It shouldn't be ok to incite mass panic (yelling fire in a crowded venue)
It shouldn't, huh? How about statements like "President is a war-criminal" or "He is not a natural-born citizen" — can such speech not some day be banned under the same doctrine? Because it does interfere with the government's efficiency and, consequently, the entire country's quality of life, does not it? We might think this ridiculous today, but many countries — including the various worker's paradises — consider insulting the Dear Leader a felony already. Don't you recognize a slippery slope while sliding down on it?
There is a movement to ban "hate speech" already.
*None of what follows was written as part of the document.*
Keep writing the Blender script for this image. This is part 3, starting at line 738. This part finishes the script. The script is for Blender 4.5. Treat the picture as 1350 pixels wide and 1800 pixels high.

The entire Yik Yak app is banned on many campuses and today's students are being trained to accept such a ban already, so it can not be far away, that the thought-police spills out from those institutions into the rest of our world.
For the past 7 years, the number one rebuttal to any critics of the current President was that they are "haters". Do you think, we are far away from the sitting President becoming off-limits for criticism? We aren't — and it all started, when we were sold the bogus premise of "some speech ought to be illegal"...
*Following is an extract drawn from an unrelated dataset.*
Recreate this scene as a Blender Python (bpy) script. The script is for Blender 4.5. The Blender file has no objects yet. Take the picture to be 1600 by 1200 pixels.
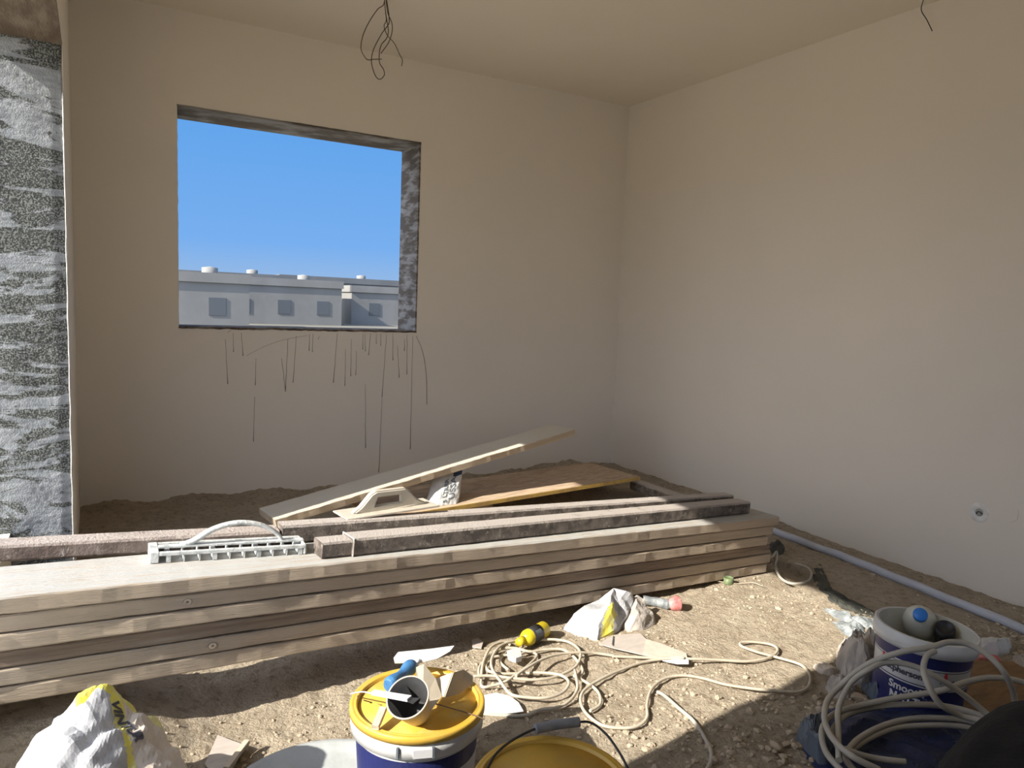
import bpy, bmesh, math, random
from mathutils import Vector, Matrix, noise
random.seed(7)
S = bpy.context.scene
COL = S.collection
# ------------------------------------------------------------------ camera
H = 1.25
FPX = 1143.45
yaw, pitch, roll = math.radians(29.808), math.radians(5.975), math.radians(2.257)
F = Vector((math.sin(yaw)*math.cos(pitch), math.cos(yaw)*math.cos(pitch), -math.sin(pitch)))
R0 = Vector((math.cos(yaw), -math.sin(yaw), 0)); U0 = R0.cross(F)
RX = R0*math.cos(roll) + U0*math.sin(roll)
UP = -R0*math.sin(roll) + U0*math.cos(roll)
cam = bpy.data.cameras.new('camera'); co = bpy.data.objects.new('camera', cam); COL.objects.link(co)
cam.sensor_fit = 'HORIZONTAL'; cam.sensor_width = 36; cam.lens = 36*FPX/1600
cam.clip_start = 0.02; cam.clip_end = 2000
co.matrix_world = Matrix(((RX.x, UP.x, -F.x, 0), (RX.y, UP.y, -F.y, 0), (RX.z, UP.z, -F.z, H), (0, 0, 0, 1)))
S.camera = co
S.view_settings.view_transform = 'Standard'; S.view_settings.look = 'None'
S.view_settings.exposure = 0.0; S.view_settings.gamma = 1.0; S.view_settings.use_curve_mapping = False
# ------------------------------------------------------------------ sky
W = bpy.data.worlds.new('sky'); S.world = W; W.use_nodes = True
nt = W.node_tree; nt.nodes.clear()
out = nt.nodes.new('ShaderNodeOutputWorld'); bg = nt.nodes.new('ShaderNodeBackground')
tc = nt.nodes.new('ShaderNodeTexCoord'); sx = nt.nodes.new('ShaderNodeSeparateXYZ')
rp = nt.nodes.new('ShaderNodeValToRGB')
nt.links.new(tc.outputs['Generated'], sx.inputs[0]); nt.links.new(sx.outputs['Z'], rp.inputs[0])
rp.color_ramp.elements[0].position = 0.0; rp.color_ramp.elements[0].color = (.36, .52, .74, 1)
rp.color_ramp.elements[1].position = 1.0; rp.color_ramp.elements[1].color = (.10, .26, .62, 1)
for p, c in ((.07, (.19, .43, .86, 1)), (.22, (.12, .37, .83, 1))):
    e = rp.color_ramp.elements.new(p); e.color = c
# bright hazy sky around the sun and behind the house
dt = nt.nodes.new('ShaderNodeVectorMath'); dt.operation = 'DOT_PRODUCT'
dt.inputs[1].default_value = Vector((-.88, -.12, .45)).normalized()
nt.links.new(tc.outputs['Generated'], dt.inputs[0])
mr = nt.nodes.new('ShaderNodeMapRange'); mr.interpolation_type = 'SMOOTHSTEP'
mr.inputs['From Min'].default_value = -.1; mr.inputs['From Max'].default_value = 1
nt.links.new(dt.outputs['Value'], mr.inputs['Value'])
mx = nt.nodes.new('ShaderNodeMix'); mx.data_type = 'RGBA'
nt.links.new(mr.outputs[0], mx.inputs['Factor']); nt.links.new(rp.outputs[0], mx.inputs['A'])
mx.inputs['B'].default_value = (1.95, 2.15, 2.6, 1)
nt.links.new(mx.outputs['Result'], bg.inputs['Color']); nt.links.new(bg.outputs[0], out.inputs[0])
# ------------------------------------------------------------------ sun
sun = bpy.data.lights.new('sun', 'SUN'); sun.energy = 9.6; sun.angle = math.radians(.55); sun.color = (1, .94, .84)
so = bpy.data.objects.new('sun', sun); COL.objects.link(so)
sd = Vector((1, .145, -.67)); so.rotation_euler = sd.to_track_quat('-Z', 'Y').to_euler(); so.location = (-4, 1, 5)

# ------------------------------------------------------------------ helpers
def gp(x, y, z=0.0):
    d = F + RX*((x-800)/FPX) + UP*((600-y)/FPX)
    return Vector((0, 0, H)) + d*((z-H)/d.z)
def gy(x, y, Y):
    d = F + RX*((x-800)/FPX) + UP*((600-y)/FPX)
    return Vector((0, 0, H)) + d*(Y/d.y)
def gx(x, y, X):
    d = F + RX*((x-800)/FPX) + UP*((600-y)/FPX)
    return Vector((0, 0, H)) + d*(X/d.x)
def tag(o, label, cat, group=None, kind=None):
    if label: o['label'] = label
    if cat: o['category'] = cat
    if group: o['group'] = group
    if kind: o['kind'] = kind
    return o
def link(name, me, mats, parent=None, smooth=False):
    o = bpy.data.objects.new(name, me); COL.objects.link(o)
    for m in (mats if isinstance(mats, (list, tuple)) else [mats]): me.materials.append(m)
    if smooth:
        for p in me.polygons: p.use_smooth = True
    if parent: o.parent = parent
    return o
def obj(name, bm, mats, parent=None, smooth=False):
    bmesh.ops.recalc_face_normals(bm, faces=bm.faces)
    me = bpy.data.meshes.new(name); bm.to_mesh(me); bm.free()
    return link(name, me, mats, parent, smooth)
def empty(name, loc=(0, 0, 0), rot=(0, 0, 0)):
    o = bpy.data.objects.new(name, None); COL.objects.link(o); o.location = loc; o.rotation_euler = rot
    o.empty_display_size = .05
    return o
def recenter(o, loc):
    "move a mesh object's origin to loc without moving its shape"
    loc = Vector(loc); o.data.transform(Matrix.Translation(-loc)); o.location = loc
    return o
def box(bm, a, b, mi=0):
    v = [bm.verts.new((x, y, z)) for x in (a[0], b[0]) for y in (a[1], b[1]) for z in (a[2], b[2])]
    for f in ((0, 1, 3, 2), (4, 6, 7, 5), (0, 4, 5, 1), (2, 3, 7, 6), (0, 2, 6, 4), (1, 5, 7, 3)):
        bm.faces.new([v[i] for i in f]).material_index = mi
def catmull(P, n=8, closed=False):
    P = [Vector(p) for p in P]; out = []
    m = len(P)
    for i in range(m if closed else m-1):
        if closed: a, b, c, d = P[(i-1) % m], P[i], P[(i+1) % m], P[(i+2) % m]
        else: a, b, c, d = P[max(i-1, 0)], P[i], P[i+1], P[min(i+2, m-1)]
        for k in range(n):
            t = k/n
            out.append(.5*((2*b)+(c-a)*t+(2*a-5*b+4*c-d)*t*t+(3*b-a-3*c+d)*t**3))
    if not closed: out.append(P[-1])
    return out
def tube(bm, path, r, seg=8, cap=True, mi=0):
    rings = []; n = len(path); prev = None
    for i, p in enumerate(path):
        t = (path[min(i+1, n-1)]-path[max(i-1, 0)])
        if t.length < 1e-9: t = Vector((1, 0, 0))
        t.normalize()
        if prev is None:
            u = t.orthogonal().normalized()
        else:
            u = (prev - t*prev.dot(t)); u = u.normalized() if u.length > 1e-6 else t.orthogonal().normalized()
        prev = u; w = t.cross(u)
        rr = r(i/(n-1)) if callable(r) else r
        rings.append([bm.verts.new(p+(u*math.cos(2*math.pi*k/seg)+w*math.sin(2*math.pi*k/seg))*rr) for k in range(seg)])
    for a, b in zip(rings, rings[1:]):
        for k in range(seg):
            f = bm.faces.new((a[k], a[(k+1) % seg], b[(k+1) % seg], b[k])); f.smooth = True; f.material_index = mi
    if cap:
        bm.faces.new(rings[0][::-1]).material_index = mi; bm.faces.new(rings[-1]).material_index = mi
def lathe(bm, prof, seg=64, close=False, mis=None):
    rings = []
    for r, z in prof:
        if r < 1e-6: rings.append([bm.verts.new((0, 0, z))])
        else: rings.append([bm.verts.new((r*math.cos(2*math.pi*k/seg), r*math.sin(2*math.pi*k/seg), z)) for k in range(seg)])
    for i, (a, b) in enumerate(zip(rings, rings[1:])):
        for k in range(seg):
            k2 = (k+1) % seg
            if len(a) == 1 and len(b) == 1: continue
            if len(a) == 1: f = bm.faces.new((a[0], b[k2], b[k]))
            elif len(b) == 1: f = bm.faces.new((a[k], a[k2], b[0]))
            else: f = bm.faces.new((a[k], a[k2], b[k2], b[k]))
            f.smooth = True
            if mis: f.material_index = mis[i]
def basis(P0, P1, up=Vector((0, 0, 1))):
    x = (Vector(P1)-Vector(P0)).normalized(); y = Vector(up).cross(x).normalized(); z = x.cross(y)
    return Matrix(((x.x, y.x, z.x, P0[0]), (x.y, y.y, z.y, P0[1]), (x.z, y.z, z.z, P0[2]), (0, 0, 0, 1)))
def beam_bm(L, w, h, bev=.004, n=40, jit=.0015, seed=0, x0=0.0):
    "long board along +x, y 0..w, z 0..h, softly worn edges"
    bm = bmesh.new()
    sec = [(bev, 0), (w-bev, 0), (w, bev), (w, h-bev), (w-bev, h), (bev, h), (0, h-bev), (0, bev)]
    rings = []
    for i in range(n+1):
        x = x0+L*i/n; ring = []
        for j, (y, z) in enumerate(sec):
            k = noise.noise(Vector((x*9, seed*3.1+j*.37, 0)))*jit*1.6 + noise.noise(Vector((x*45, seed*5.7+j, 2)))*jit
            yy = y + (k if y < w/2 else -k); zz = z + (abs(k)*.6 if z < h/2 else -abs(k)*.6)
            ring.append(bm.verts.new((x + (noise.noise(Vector((j*2.3, seed, i)))*.004 if i in (0, n) else 0), yy, zz)))
        rings.append(ring)
    for a, b in zip(rings, rings[1:]):
        for k in range(8): bm.faces.new((a[k], a[(k+1) % 8], b[(k+1) % 8], b[k]))
    bm.faces.new(rings[0][::-1]); bm.faces.new(rings[-1])
    return bm
def sheet(name, pts, thick, mat, parent=None, nrm=None, n=0):
    "thin piece with the given 3-D outline and real thickness"
    pts = [Vector(p) for p in pts]; bm = bmesh.new()
    if nrm is None:
        c = sum(pts, Vector())/len(pts); nrm = Vector()
        for a, b in zip(pts, pts[1:]+pts[:1]): nrm += (a-c).cross(b-c)
        nrm.normalize()
        if nrm.z < 0: nrm = -nrm
    lo = [bm.verts.new(p) for p in pts]; hi = [bm.verts.new(p+nrm*thick) for p in pts]
    bm.faces.new(lo); bm.faces.new(hi)
    for i in range(len(pts)):
        j = (i+1) % len(pts); bm.faces.new((lo[i], lo[j], hi[j], hi[i]))
    bmesh.ops.triangulate(bm, faces=[f for f in bm.faces if len(f.verts) > 4])
    return obj(name, bm, mat, parent)
def text_bm(s, size, bold=0.0):
    cu = bpy.data.curves.new('t', 'FONT'); cu.body = s; cu.size = size; cu.offset = bold; cu.resolution_u = 3
    cu.align_x = 'CENTER'; cu.align_y = 'CENTER'
    t = bpy.data.objects.new('t', cu); COL.objects.link(t)
    bpy.context.view_layer.update()
    me = bpy.data.meshes.new_from_object(t.evaluated_get(bpy.context.evaluated_depsgraph_get()))
    bpy.data.objects.remove(t); bm = bmesh.new(); bm.from_mesh(me); bpy.data.meshes.remove(me)
    return bm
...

It is naive to think that complete, and total, freedom of speech was ever intended.
Is it naive? Then I share my naivete with Benjamin Franklin, for example — a Founding Father — who considered any abuses of the freedom of speech to be a lesser evil than entrusting anyone the power to suppress them. For example:
Those abuses of the freedom of speech are exercises of liberty. They ought to be repressed; but to whom dare we to entrust the care of doing it. An evil magistrate intrusted with power to punish for words, would be armed with a weapon the most destructive and terrible. Under pretense of pruning off the exuberant branches he would be apt to destroy the tree.
Do you honestly believe, the fine magistrates of the 21st century Virginia would've helped calm Franklin's fears of that "the most destructive and terrible" weapon?